Sin embargo, adoro la tierra que habito. Me enamoré de Rijeka desde el primer instante. Llegué de noche, tras dieciséis horas de viaje. A la mañana siguiente llovía, como suele ser común aquí, pero fui a visitar la playa que tengo a tres minutos escasos de mi hogar. Me sentí tan afortunada, viviendo en el paraíso. Este sentimiento se renueva cada mañana, cuando salgo de mi portal y veo el mar; cuando llego a mi oficina y veo Opatija, Krk y Cres; cada segundo que me paro a pensar en la suerte que tengo de estar aquí.

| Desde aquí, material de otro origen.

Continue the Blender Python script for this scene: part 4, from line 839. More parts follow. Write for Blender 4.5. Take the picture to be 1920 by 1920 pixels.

Lo adoro todo. Las cuatrocientas escaleras que me separan de mi trabajo. Los gatos gorditos que pasean por ellas. Los atardeceres tras Učka. Las vistas de la isla de Krk y su puente desde mi oficina en lo alto de la colina. Las grúas naranjas y azules del puerto, con su trasiego de contenedores gigantescos que parecen daditos minúsculos en las tripas industriales de los barcos. El Galeb de Tito. La impresionante vida cultural de una ciudad tan pequeña. La vista desde el castillo de Trsat del río Riječina que separa como una cicatriz Sušak y Rijeka. La calle peatonal, Korzo, los domingos, vacía de gente. El Bura, que me levanta del suelo. Los copos de nieve con sol. Incluso adoro el viento Jugo, que viene del sur, como su propio nombre indica, y me da un dolor de cabeza terrible.

Lo que es terrible es tenerse que expatriar por la falta de oportunidades. Lo que es terrible es que en lugar donde una quería estar no haya posibilidades de prosperar. Pero, afortunadamente, con el movimiento se abren nuevas oportunidades, y lugares desconocidos empiezan a convertirse en el lugar donde una podría querer estar. Otros lugares comienzan a sentirse como un hogar.